His feelings of shame and regret would quickly give way to anger. He fumed at the officials at USA Cycling and the Union Cycliste Internationale (UCI), who he claims knew about doping in the sport but turned a blind eye to it. He was angry at the false friends who’d abandoned him and at the French lab technicians who’d detected in his urine sample traces of exogenous testosterone, a drug he contends he did not use during that Tour. Sure, he’d infused blood, injected erythropoietin (EPO) and human growth hormone (HGH). But he’d beaten those tests fair and square! That pissed him off, as did his knowledge—often firsthand—that many of his peers in the peloton were as dirty as he was, if not dirtier...
I recall also seeing a direct quote about the issue from Landis somewhere not too long time ago but not quite sure where. If he is right, then the much criticized Floyd Fairness Fund actually did have some validity behind its mission even when most of the contributors would not have wanted to contribute had he admitted taking all the other stuff.

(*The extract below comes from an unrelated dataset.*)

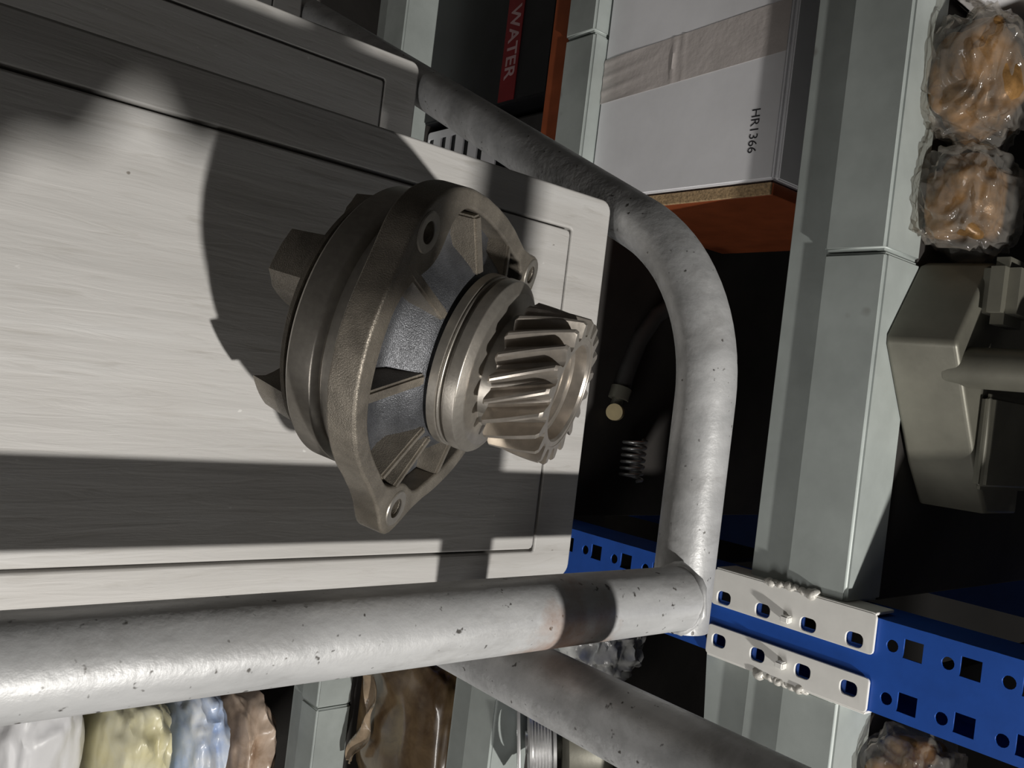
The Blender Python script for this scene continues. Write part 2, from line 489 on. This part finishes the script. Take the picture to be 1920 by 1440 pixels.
def gear_bm():
    bm = bmesh.new(); NT = 20; prof = []
    for k in range(NT):
        for f, r in ((0.00, 0.775), (0.14, 0.77), (0.28, 0.785), (0.40, 0.90), (0.48, 0.99), (0.60, 1.0), (0.70, 0.985), (0.80, 0.89), (0.91, 0.79)):
            prof.append((2 * math.pi * (k + f) / NT, r))
    n = len(prof); NZ = 10; H = 0.80; TW = -0.43
    rings = []
    for j in range(NZ + 1):
        t = -H + H * j / NZ; tw = TW * j / NZ
        sq = 1.0
        rings.append([bm.verts.new((r * math.cos(a + tw), r * math.sin(a + tw), t)) for a, r in prof])
    # chamfered tips at both ends
    for ring in (rings[0], rings[-1]):
        for v in ring:
            r = math.hypot(v.co.x, v.co.y)
            if r > 0.955:
                v.co.x *= 0.955 / r; v.co.y *= 0.955 / r
    rings2 = rings[:]
    for zz, src, pos in ((-H + 0.035, rings[1], 1), (-0.035, rings[-2], len(rings) - 1)):
        tw = TW * (zz + H) / H
        rings2.insert(pos if pos == 1 else len(rings2) - 1, [bm.verts.new((r * math.cos(a + tw), r * math.sin(a + tw), zz)) for a, r in prof])
    for a, b in zip(rings2, rings2[1:]):
        for k in range(n):
            bm.faces.new((a[k], a[(k + 1) % n], b[(k + 1) % n], b[k]))
    # end faces and bore
    def circle(r, t, tw):
        return [bm.verts.new((r * math.cos(a + tw), r * math.sin(a + tw), t)) for a, _ in prof]
    prev = rings2[-1]
    for r, t in ((0.74, 0.0), (0.735, -0.008), (0.67, -0.008), (0.645, -0.04), (0.63, -0.2), (0.60, -0.22), (0.54, -0.22), (0.53, -0.24), (0.52, -0.30), (0.46, -0.30), (0.45, -0.5), (0.12, -0.5)):
        c = circle(r, t, TW)
        for k in range(n): bm.faces.new((prev[k], prev[(k + 1) % n], c[(k + 1) % n], c[k]))
        prev = c
    bm.faces.new(prev)
    c = circle(0.5, -H, 0)
    for k in range(n): bm.faces.new((rings2[0][k], c[k], c[(k + 1) % n], rings2[0][(k + 1) % n]))
    return bm
tag(part(gear_bm(), 'helical_gear', M['gear'], pump, 28), 'bright helical drive gear')

hub = part(lathe(bmesh.new(), [(0.5, -0.78), (0.76, -0.80), (0.78, -0.95), (0.80, -0.965), (1.05, -0.985), (1.075, -1.0), (1.185, -1.065), (1.198, -1.085), (1.2, -1.22), (1.135, -1.235), (1.135, -1.275), (1.165, -1.29), (1.165, -1.33), (1.2, -1.345), (1.2, -1.46), (1.12, -1.48), (1.0, -1.48)], 128), 'bearing_hub', M['steel'])
ret = bmesh.new()
tube(ret, [(1.168 * math.cos(R(a)), 1.168 * math.sin(R(a)), -1.31) for a in range(12, 350, 4)], 0.022, 8)
finish(sc(ret), 'retaining_ring', M['steel'], hub, 60, False)

# housing: flange outline measured round the axis (angle, radius)
FO = [(-180, 2.46), (-174, 2.28), (-166, 2.17), (-150, 2.13), (-134, 2.13), (-110, 2.12), (-85, 2.1), (-68, 2.14), (-58, 2.3), (-51, 2.56), (-47, 2.6), (-43, 2.52), (-38, 2.28), (-30, 2.08), (-20, 2.0), (-7, 1.97), (5, 2.0), (15, 2.07), (27, 2.22), (38, 2.42), (47, 2.58), (54, 2.68), (61, 2.72), (66, 2.68), (72, 2.60), (80, 2.57), (94, 2.58), (108, 2.55), (117, 2.5), (126, 2.44), (136, 2.37), (146, 2.30), (155, 2.31), (163, 2.41), (168, 2.55), (173, 2.63), (177, 2.58)]
def fo(a):
    a = (a + 180) % 360 - 180
    P = FO + [(180, 2.46)]
    for (a0, r0), (a1, r1) in zip(P, P[1:]):
        if a0 <= a <= a1:
            t = (a - a0) / (a1 - a0)
            return r0 + (r1 - r0) * t
    return 2.2
def fos(a): return sum(fo(a + d) * wt for d, wt in ((-3, 1), (-1.5, 2), (0, 3), (1.5, 2), (3, 1))) / 9
outer = [(fos(a) * math.cos(R(a)), fos(a) * math.sin(R(a))) for a in [k * 2 for k in range(180)]]
EARS = ((61, 2.40), (173, 2.23), (-47, 2.26))
holes = [circ(r * math.cos(R(a)), r * math.sin(R(a)), 0.135, 24) for a, r in EARS]
def inner_r(a):
    r = min(fos(a) - 0.27, 2.22)
    for ea, er in EARS:
        d = abs((a - ea + 180) % 360 - 180)
        if d < 22: r = min(r, 1.80 + 0.022 * d)
    return max(r, 1.62)
def inner_s(a): return sum(inner_r(a + d) for d in (-6, -3, 0, 3, 6)) / 5
inner = [(inner_s(a) * math.cos(R(a)), inner_s(a) * math.sin(R(a))) for a in [k * 3 for k in range(120)]]
housing = part(plate([outer, inner] + holes, -2.06, -1.65, 0.045, 3), 'housing', M['iron'], pump, 40)
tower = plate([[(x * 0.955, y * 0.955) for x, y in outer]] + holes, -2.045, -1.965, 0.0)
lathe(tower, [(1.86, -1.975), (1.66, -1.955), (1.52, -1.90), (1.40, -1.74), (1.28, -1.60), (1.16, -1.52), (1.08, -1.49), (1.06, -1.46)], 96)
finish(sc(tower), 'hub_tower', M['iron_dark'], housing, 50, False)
def rib(a, t, r1=2.2):
    bm = bmesh.new()
    pr = [(1.2, -1.50), (1.34, -1.53), (r1, -1.66), (r1, -2.0), (1.2, -2.0)]
    vs = [[bm.verts.new((r, s * t * (1 if z > -1.9 else 1.5), z)) for r, z in pr] for s in (-1, 1)]
    bm.faces.new(vs[0]); bm.faces.new(vs[1][::-1])
    for k in range(len(pr)):
        bm.faces.new((vs[0][k], vs[0][(k + 1) % 5], vs[1][(k + 1) % 5], vs[1][k]))
    bmesh.ops.recalc_face_normals(bm, faces=bm.faces)
    bmesh.ops.bevel(bm, geom=bm.edges[:], offset=0.03, segments=2, affect='EDGES')
    bmesh.ops.rotate(bm, verts=bm.verts, cent=(0, 0, 0), matrix=Matrix.Rotation(R(a), 3, 'Z'))
    return bm
for a, t, r1 in ((72, 0.07, 2.3), (112, 0.08, 2.28), (152, 0.06, 2.06), (166, 0.06, 2.0), (28, 0.09, 1.95), (-16, 0.08, 1.75), (-60, 0.08, 1.9), (-110, 0.08, 1.85), (-155, 0.07, 1.9)):
    finish(sc(rib(a, t, r1)), 'rib', M['iron'], housing, 45, False)
for a, r in EARS:
    bm = lathe(bmesh.new(), [(0.135, -1.66), (0.135, -1.638), (0.15, -1.632), (0.235, -1.632), (0.25, -1.645), (0.25, -1.66)], 28)
    bmesh.ops.translate(bm, verts=bm.verts, vec=(r * math.cos(R(a)), r * math.sin(R(a)), 0))
    finish(sc(bm), 'bolt_seat', M['steel'], housing, 40, False)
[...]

https://www.si.com/more-sports/2016/07/07/floyd-landis-cycling-tour-de-france-doping
 
samhocking said:
Not the most elequently put argument in the World, but certainly causing some hot debate at moment,
https://www.facebook.com/rogergilworthington/videos/10209890730292170/

Understatement :Neutral:

When was this?

Putting aside Floyd Landis's kind of classless "style", this has been debated largely those last weeks.
1st, we're not so sure anymore he died because of the drugs
2dn, the simple fact that he died "on bike" is something big enough for him to be remembered there.
3rd, if he did indeed died because of drugs, he became the ultimate victim of a culture that was already present back then. Paying respect to the man doesn't means every rider busted ought to be given a free pass.
4rth, seriously, what about those comments about cocaïne. That's news to me, and even if true this is petty...
 
Think Landis's point is the sport embraces the doping of some riders and their achievements remain whiles others the reverse happens. If you break it down to fundamentally knowing both riders were doping to win Tour it's hypocritical.
I think the difference in timeframe blurs this a bit, but in 1965 amphetamines were illegal and in 1967 was on IOC banned list, so even 'legally' Simpson was cheating, not just morally.